<<<<

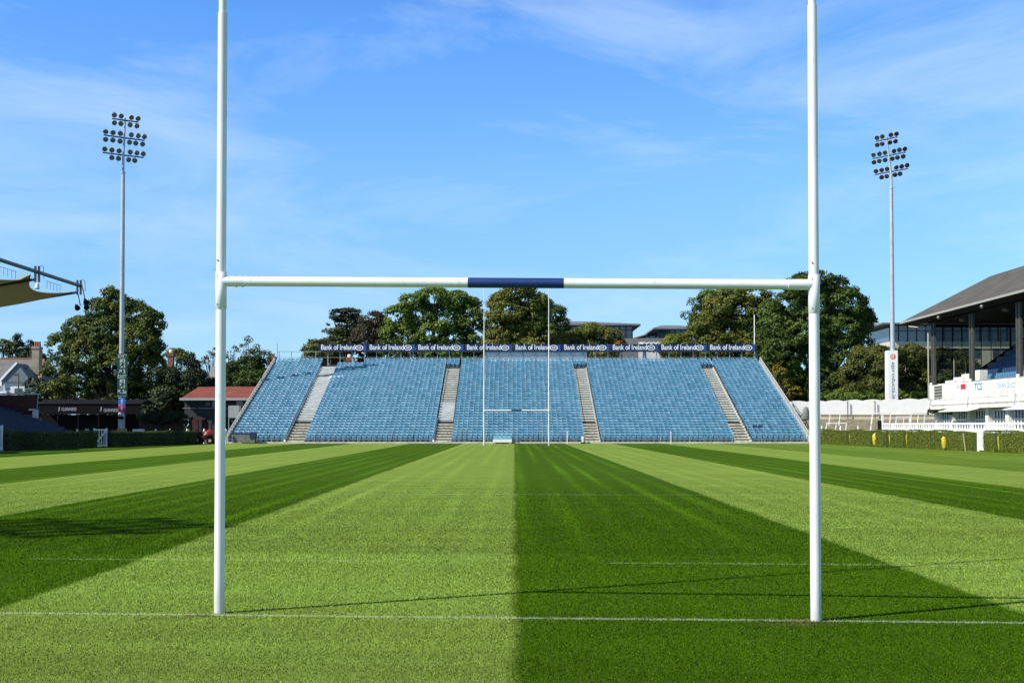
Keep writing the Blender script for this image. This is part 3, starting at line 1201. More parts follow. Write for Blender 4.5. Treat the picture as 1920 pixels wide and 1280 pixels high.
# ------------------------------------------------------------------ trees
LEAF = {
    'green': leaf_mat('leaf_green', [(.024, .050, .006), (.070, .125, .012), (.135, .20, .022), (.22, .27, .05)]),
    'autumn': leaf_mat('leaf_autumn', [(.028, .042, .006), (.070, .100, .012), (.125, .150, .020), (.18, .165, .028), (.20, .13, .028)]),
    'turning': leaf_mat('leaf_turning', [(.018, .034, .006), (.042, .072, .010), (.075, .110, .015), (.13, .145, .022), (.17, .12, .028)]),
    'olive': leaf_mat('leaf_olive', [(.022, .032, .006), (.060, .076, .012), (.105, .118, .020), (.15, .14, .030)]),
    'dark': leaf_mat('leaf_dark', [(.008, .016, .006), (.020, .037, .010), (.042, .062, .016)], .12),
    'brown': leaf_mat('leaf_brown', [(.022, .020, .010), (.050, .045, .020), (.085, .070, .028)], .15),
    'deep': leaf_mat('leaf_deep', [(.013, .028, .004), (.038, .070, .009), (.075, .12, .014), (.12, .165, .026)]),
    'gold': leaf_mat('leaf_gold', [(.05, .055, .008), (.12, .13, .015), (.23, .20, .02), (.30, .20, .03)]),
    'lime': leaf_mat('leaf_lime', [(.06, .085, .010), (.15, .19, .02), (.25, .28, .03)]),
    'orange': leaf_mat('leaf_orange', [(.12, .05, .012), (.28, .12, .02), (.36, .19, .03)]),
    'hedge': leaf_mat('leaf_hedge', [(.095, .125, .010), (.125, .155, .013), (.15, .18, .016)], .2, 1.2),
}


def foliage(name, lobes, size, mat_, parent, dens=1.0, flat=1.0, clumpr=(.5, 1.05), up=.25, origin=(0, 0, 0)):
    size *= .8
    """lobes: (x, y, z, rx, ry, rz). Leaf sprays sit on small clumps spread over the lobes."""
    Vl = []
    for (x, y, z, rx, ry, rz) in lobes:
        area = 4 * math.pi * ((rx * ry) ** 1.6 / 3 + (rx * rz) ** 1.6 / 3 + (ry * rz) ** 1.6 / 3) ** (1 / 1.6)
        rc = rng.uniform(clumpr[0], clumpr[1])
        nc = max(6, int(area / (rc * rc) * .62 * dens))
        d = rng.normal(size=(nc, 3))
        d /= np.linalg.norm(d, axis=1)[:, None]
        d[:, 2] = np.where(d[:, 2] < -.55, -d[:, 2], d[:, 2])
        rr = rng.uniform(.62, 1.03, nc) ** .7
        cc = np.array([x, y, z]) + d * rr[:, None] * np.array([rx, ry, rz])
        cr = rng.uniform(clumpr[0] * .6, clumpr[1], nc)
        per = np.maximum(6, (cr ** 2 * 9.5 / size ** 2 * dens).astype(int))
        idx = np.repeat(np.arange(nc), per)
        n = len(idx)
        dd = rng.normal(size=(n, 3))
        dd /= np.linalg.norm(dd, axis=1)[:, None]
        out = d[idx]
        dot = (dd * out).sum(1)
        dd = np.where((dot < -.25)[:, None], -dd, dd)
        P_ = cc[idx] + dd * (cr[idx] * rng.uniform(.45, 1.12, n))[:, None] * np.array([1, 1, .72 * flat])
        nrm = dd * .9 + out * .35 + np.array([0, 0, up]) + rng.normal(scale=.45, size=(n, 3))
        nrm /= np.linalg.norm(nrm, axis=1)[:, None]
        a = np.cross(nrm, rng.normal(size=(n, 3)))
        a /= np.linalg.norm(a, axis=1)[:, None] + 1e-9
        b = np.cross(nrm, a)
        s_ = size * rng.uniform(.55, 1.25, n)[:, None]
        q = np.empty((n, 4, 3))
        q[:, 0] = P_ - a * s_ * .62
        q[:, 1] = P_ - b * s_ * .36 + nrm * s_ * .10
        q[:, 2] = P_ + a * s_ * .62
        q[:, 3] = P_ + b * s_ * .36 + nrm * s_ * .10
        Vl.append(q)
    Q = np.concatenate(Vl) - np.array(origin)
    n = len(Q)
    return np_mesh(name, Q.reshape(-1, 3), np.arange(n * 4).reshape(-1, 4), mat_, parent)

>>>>

Quote the material word for word, dropping any images it holds.

Result of the task:
Keep writing the Blender script for this image. This is part 3, starting at line 1201. More parts follow. Write for Blender 4.5. Treat the picture as 1920 pixels wide and 1280 pixels high.
# ------------------------------------------------------------------ trees
LEAF = {
    'green': leaf_mat('leaf_green', [(.024, .050, .006), (.070, .125, .012), (.135, .20, .022), (.22, .27, .05)]),
    'autumn': leaf_mat('leaf_autumn', [(.028, .042, .006), (.070, .100, .012), (.125, .150, .020), (.18, .165, .028), (.20, .13, .028)]),
    'turning': leaf_mat('leaf_turning', [(.018, .034, .006), (.042, .072, .010), (.075, .110, .015), (.13, .145, .022), (.17, .12, .028)]),
    'olive': leaf_mat('leaf_olive', [(.022, .032, .006), (.060, .076, .012), (.105, .118, .020), (.15, .14, .030)]),
    'dark': leaf_mat('leaf_dark', [(.008, .016, .006), (.020, .037, .010), (.042, .062, .016)], .12),
    'brown': leaf_mat('leaf_brown', [(.022, .020, .010), (.050, .045, .020), (.085, .070, .028)], .15),
    'deep': leaf_mat('leaf_deep', [(.013, .028, .004), (.038, .070, .009), (.075, .12, .014), (.12, .165, .026)]),
    'gold': leaf_mat('leaf_gold', [(.05, .055, .008), (.12, .13, .015), (.23, .20, .02), (.30, .20, .03)]),
    'lime': leaf_mat('leaf_lime', [(.06, .085, .010), (.15, .19, .02), (.25, .28, .03)]),
    'orange': leaf_mat('leaf_orange', [(.12, .05, .012), (.28, .12, .02), (.36, .19, .03)]),
    'hedge': leaf_mat('leaf_hedge', [(.095, .125, .010), (.125, .155, .013), (.15, .18, .016)], .2, 1.2),
}


def foliage(name, lobes, size, mat_, parent, dens=1.0, flat=1.0, clumpr=(.5, 1.05), up=.25, origin=(0, 0, 0)):
    size *= .8
    """lobes: (x, y, z, rx, ry, rz). Leaf sprays sit on small clumps spread over the lobes."""
    Vl = []
    for (x, y, z, rx, ry, rz) in lobes:
        area = 4 * math.pi * ((rx * ry) ** 1.6 / 3 + (rx * rz) ** 1.6 / 3 + (ry * rz) ** 1.6 / 3) ** (1 / 1.6)
        rc = rng.uniform(clumpr[0], clumpr[1])
        nc = max(6, int(area / (rc * rc) * .62 * dens))
        d = rng.normal(size=(nc, 3))
        d /= np.linalg.norm(d, axis=1)[:, None]
        d[:, 2] = np.where(d[:, 2] < -.55, -d[:, 2], d[:, 2])
        rr = rng.uniform(.62, 1.03, nc) ** .7
        cc = np.array([x, y, z]) + d * rr[:, None] * np.array([rx, ry, rz])
        cr = rng.uniform(clumpr[0] * .6, clumpr[1], nc)
        per = np.maximum(6, (cr ** 2 * 9.5 / size ** 2 * dens).astype(int))
        idx = np.repeat(np.arange(nc), per)
        n = len(idx)
        dd = rng.normal(size=(n, 3))
        dd /= np.linalg.norm(dd, axis=1)[:, None]
        out = d[idx]
        dot = (dd * out).sum(1)
        dd = np.where((dot < -.25)[:, None], -dd, dd)
        P_ = cc[idx] + dd * (cr[idx] * rng.uniform(.45, 1.12, n))[:, None] * np.array([1, 1, .72 * flat])
        nrm = dd * .9 + out * .35 + np.array([0, 0, up]) + rng.normal(scale=.45, size=(n, 3))
        nrm /= np.linalg.norm(nrm, axis=1)[:, None]
        a = np.cross(nrm, rng.normal(size=(n, 3)))
        a /= np.linalg.norm(a, axis=1)[:, None] + 1e-9
        b = np.cross(nrm, a)
        s_ = size * rng.uniform(.55, 1.25, n)[:, None]
        q = np.empty((n, 4, 3))
        q[:, 0] = P_ - a * s_ * .62
        q[:, 1] = P_ - b * s_ * .36 + nrm * s_ * .10
        q[:, 2] = P_ + a * s_ * .62
        q[:, 3] = P_ + b * s_ * .36 + nrm * s_ * .10
        Vl.append(q)
    Q = np.concatenate(Vl) - np.array(origin)
    n = len(Q)
    return np_mesh(name, Q.reshape(-1, 3), np.arange(n * 4).reshape(-1, 4), mat_, parent)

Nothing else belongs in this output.